Greenwich Village was a very unique place in America because it was a very affordable neighborhood in the middle of one of the greatest cities in the world. And because it was affordable, it attracted artists and poets and musicians, all living and working shoulder to shoulder in a very bucolic setting, all going to the same coffee shops and bars and folk clubs.

The early 1960s was different [from the latter part of the] decade; it was more like the 1950s. There’s a lot of subtle change that’s happening from year to year, and that was something that we were trying to tap into in the film: We’re seeing the birth of the 1960s happen in the nuclear core—Greenwich Village. It’s a great American story about these times. The movie’s about Bob Dylan, but it’s also about all of the surrounding characters that influenced him and changed him, and how he changed them as well. I looked at and was inspired by a lot of the Kodachrome photography—Ernst Haas and Tod Papageorge. We had access to all of the original negatives taken by the photographers who followed Bob around. Bob Dylan’s manager put us in touch with the estates of Don Hunstein and Ted Russell and photographers like that. I also looked at the photography of Dennis Hopper, who was documenting New York at that time.

When you are thinking about places like Gerde’s, the Gaslight, the Chelsea Hotel, do you want the audience to think about how the city has changed? New York is a very different place now than it was then. 

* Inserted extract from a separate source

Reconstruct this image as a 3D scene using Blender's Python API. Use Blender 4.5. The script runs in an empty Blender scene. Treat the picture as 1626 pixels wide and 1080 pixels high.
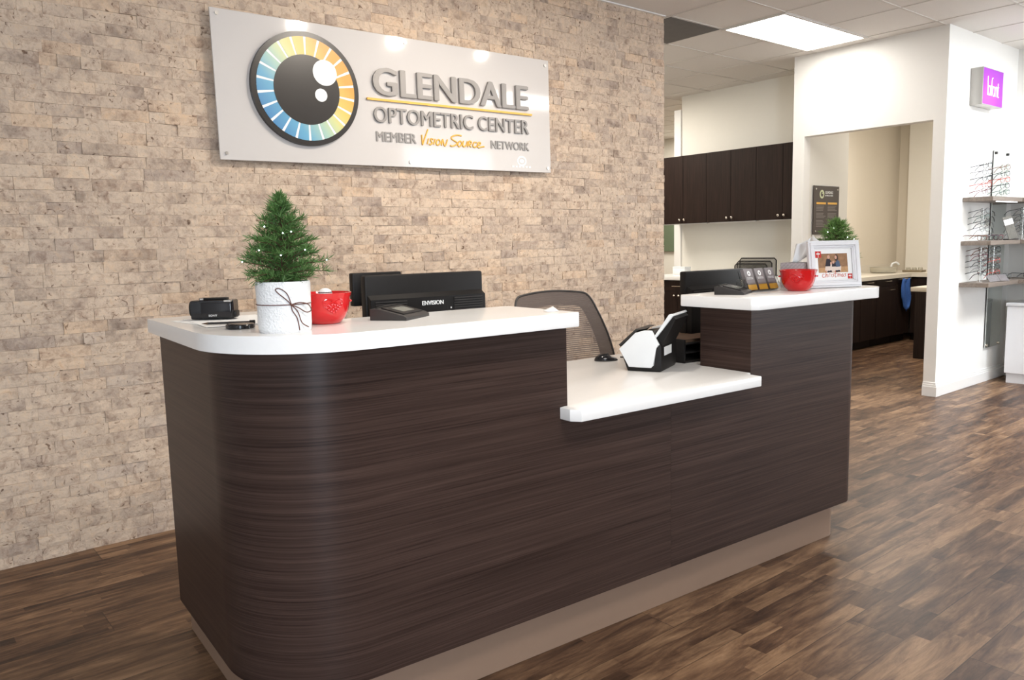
import bpy, bmesh, math, random
from mathutils import Vector, Matrix, noise
random.seed(7)
PI = math.pi
C = bpy.context.scene.collection
sc = bpy.context.scene
TH = -0.0587                                   # the desk stands slightly turned to the stone wall
CT, ST = math.cos(TH), math.sin(TH)
ZC = 2.817                                     # ceiling height

def dk(x, y, z=0.0):
    """desk plan coordinates -> room coordinates"""
    return Vector((1 + (x-1)*CT - (y+1.5)*ST, -1.5 + (x-1)*ST + (y+1.5)*CT, z))

# ------------------------------------------------------------------ mesh builder
class MB:
    def __init__(self):
        self.bm = bmesh.new(); self.m = 0
    def _tag(self, faces):
        for f in faces: f.material_index = self.m
    def box(self, x0, x1, y0, y1, z0, z1, bev=0.0, seg=2, M=None):
        vs = [self.bm.verts.new((x, y, z)) for z in (z0, z1) for (x, y) in ((x0, y0), (x1, y0), (x1, y1), (x0, y1))]
        idx = ((3,2,1,0), (4,5,6,7), (0,1,5,4), (1,2,6,5), (2,3,7,6), (3,0,4,7))
        fs = [self.bm.faces.new([vs[i] for i in q]) for q in idx]
        self._tag(fs)
        if M is not None:
            for v in vs: v.co = M @ v.co
        if bev > 0:
            es = list({e for f in fs for e in f.edges})
            r = bmesh.ops.bevel(self.bm, geom=es, offset=bev, segments=seg, affect='EDGES', profile=0.5)
            self._tag(r['faces'])
        return self
    def prism(self, poly, z0, z1, bev=0.0, seg=2, M=None, sides=True):
        n = len(poly)
        a = [self.bm.verts.new((p[0], p[1], z0)) for p in poly]
        b = [self.bm.verts.new((p[0], p[1], z1)) for p in poly]
        area = sum(poly[i][0]*poly[(i+1) % n][1]-poly[(i+1) % n][0]*poly[i][1] for i in range(n))
        fs = []
        if area > 0:
            top = self.bm.faces.new(b); bot = self.bm.faces.new(a[::-1])
            for i in range(n): fs.append(self.bm.faces.new((a[i], a[(i+1) % n], b[(i+1) % n], b[i])))
        else:
            top = self.bm.faces.new(b[::-1]); bot = self.bm.faces.new(a)
            for i in range(n): fs.append(self.bm.faces.new((a[(i+1) % n], a[i], b[i], b[(i+1) % n])))
        fs += [top, bot]
        self._tag(fs)
        if M is not None:
            for v in a+b: v.co = M @ v.co
        if bev > 0:
            es = list(set(top.edges) | set(bot.edges))
            r = bmesh.ops.bevel(self.bm, geom=es, offset=bev, segments=seg, affect='EDGES', profile=0.5)
            self._tag(r['faces'])
        return self
    def lathe(self, prof, c=(0, 0, 0), seg=32, M=None, rfun=None, close=False):
        rings = []
        for (r, z) in prof:
            ring = []
            for k in range(seg):
                a = 2*PI*k/seg
                rr = r if rfun is None else r*rfun(a, z)
                v = Vector((c[0]+rr*math.cos(a), c[1]+rr*math.sin(a), c[2]+z))
                if M is not None: v = M @ v
                ring.append(self.bm.verts.new(v))
            rings.append(ring)
        fs = []
        for i in range(len(rings)-1):
            for k in range(seg):
                fs.append(self.bm.faces.new((rings[i][k], rings[i][(k+1) % seg], rings[i+1][(k+1) % seg], rings[i+1][k])))
        if prof[0][0] > 1e-6: fs.append(self.bm.faces.new(rings[0][::-1]))
        if prof[-1][0] > 1e-6: fs.append(self.bm.faces.new(rings[-1]))
        self._tag(fs)
        return self
    def tube(self, pts, r, seg=8, closed=False, flat=None):
        pts = [Vector(p) for p in pts]; n = len(pts)
        rs = r if isinstance(r, (list, tuple)) else [r]*n
        rings = []; up = Vector((0, 0, 1)); prev = None
        for i in range(n):
            if closed: t = pts[(i+1) % n]-pts[i-1]
            else: t = pts[min(i+1, n-1)]-pts[max(i-1, 0)]
            t = t.normalized() if t.length > 1e-9 else Vector((1, 0, 0))
            if prev is None:
                a = up if abs(t.z) < 0.9 else Vector((1, 0, 0))
                nrm = (a-t*a.dot(t)).normalized()
            else:
                nrm = prev-t*prev.dot(t)
                nrm = nrm.normalized() if nrm.length > 1e-6 else t.orthogonal().normalized()
            prev = nrm; bn = t.cross(nrm)
            ring = []
            for k in range(seg):
                a = 2*PI*k/seg
                ca, sa = math.cos(a), math.sin(a)
                if flat: ca *= flat
                ring.append(self.bm.verts.new(pts[i]+(nrm*ca+bn*sa)*rs[i]))
            rings.append(ring)
        fs = []
        m = n if closed else n-1
        for i in range(m):
            A, B = rings[i], rings[(i+1) % n]
            for k in range(seg):
                fs.append(self.bm.faces.new((A[k], A[(k+1) % seg], B[(k+1) % seg], B[k])))
        if not closed:
            fs.append(self.bm.faces.new(rings[0][::-1])); fs.append(self.bm.faces.new(rings[-1]))
        self._tag(fs)
        return self
    def cyl(self, p0, p1, r, seg=20):
        return self.tube([p0, p1], r, seg)
    def ball(self, c, r, u=14, v=9, s=(1, 1, 1)):
        M = Matrix.Translation(Vector(c)) @ Matrix.Diagonal((s[0], s[1], s[2], 1))
        g = bmesh.ops.create_uvsphere(self.bm, u_segments=u, v_segments=v, radius=r, matrix=M)
        self._tag({f for w in g['verts'] for f in w.link_faces})
        return self
    def quad(self, a, b, c, d):
        f = self.bm.faces.new([self.bm.verts.new(p) for p in (a, b, c, d)]); f.material_index = self.m
        return self
    def addmesh(self, me, M):
        n0 = len(self.bm.faces); nv = len(self.bm.verts)
        self.bm.from_mesh(me)
        self.bm.verts.ensure_lookup_table(); self.bm.faces.ensure_lookup_table()
        for v in self.bm.verts[nv:]: v.co = M @ v.co
        for f in self.bm.faces[n0:]: f.material_index = self.m
        return self
    def build(self, name, mat, parent=None, ang=35):
        me = bpy.data.meshes.new(name)
        bmesh.ops.recalc_face_normals(self.bm, faces=list(self.bm.faces)) if getattr(self, 'recalc', True) else None
        self.bm.to_mesh(me); self.bm.free()
        for m in (mat if isinstance(mat, (list, tuple)) else [mat]): me.materials.append(m)
        me.polygons.foreach_set('use_smooth', [True]*len(me.polygons))
        me.set_sharp_from_angle(angle=math.radians(ang))
        o = bpy.data.objects.new(name, me); C.objects.link(o)
        if parent is not None: o.parent = parent
        return o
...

I’ve had a lot of amazing responses from people who watch this movie and have an emotional reaction to having spent two hours and 20 minutes in this world. There’s a real emotional reaction—not only watching these characters go through their story, but also being with them in the New York of the 1960s because it’s a very romantic time. It’s a time when people were more connected with each other. There’s, I think, a melancholy feeling to this America that was so much more hopeful. New York City, as you mentioned, it’s a very different place now. It has this amusement park quality to it, where many of the facades have been pressure-washed and sandblasted, and the sidewalks are spotless, and that’s just such a different world from the Greenwich Village we portrayed in the film.

I had bags of period-correct trash that I would layer on top of the sets right before shooting. James Mangold would talk about growing up in New York in the 1970s and remembering how it smelled. And I would try to think of ways to make it look like it smelled like New York—we’d have hot dog vendors, like we still have today, but with pickle barrels in the corner. When you’re adding all those layers of details, it creates a world of specifics. You’re like, Wow, this is completely different from walking down the street in New York today.

For audiences, do you have a specific scene or detail you hope they will pay most attention to?  

My favorite challenge was creating Bob Dylan’s apartment. When you read a scene that says, "interior Bob’s apartment," an apartment might go to the bottom of the list of importance in a normal film. I think Regina and I did something very unique in that apartment. We took a very small space and we made it profound. We really fell in love with that space, and you could feel the love when you watch the film. It started to come alive and become a character. You could literally walk up the steps, open the door, and then have a completely full interaction with the space. We plumbed everything, we ran gas to the stove. Everything could be plugged in. You could sit at Dylan’s desk and look at his typewriter; news clippings from the years that the scenes took place were up on the wall. We rebuilt all of the furniture that Dylan built. It was really special. And, you know, Timmy [Chalamet] would come in there and just sit, because you could really feel this character. And I think that it taught me that you shouldn’t underestimate how profound a space can be to the actual finished project. It doesn’t matter how big it is or how expensive it is, if you’re a believer, and if you spend the time creating that backstory, and really letting yourself fall in love with the space, the results can be really surprising.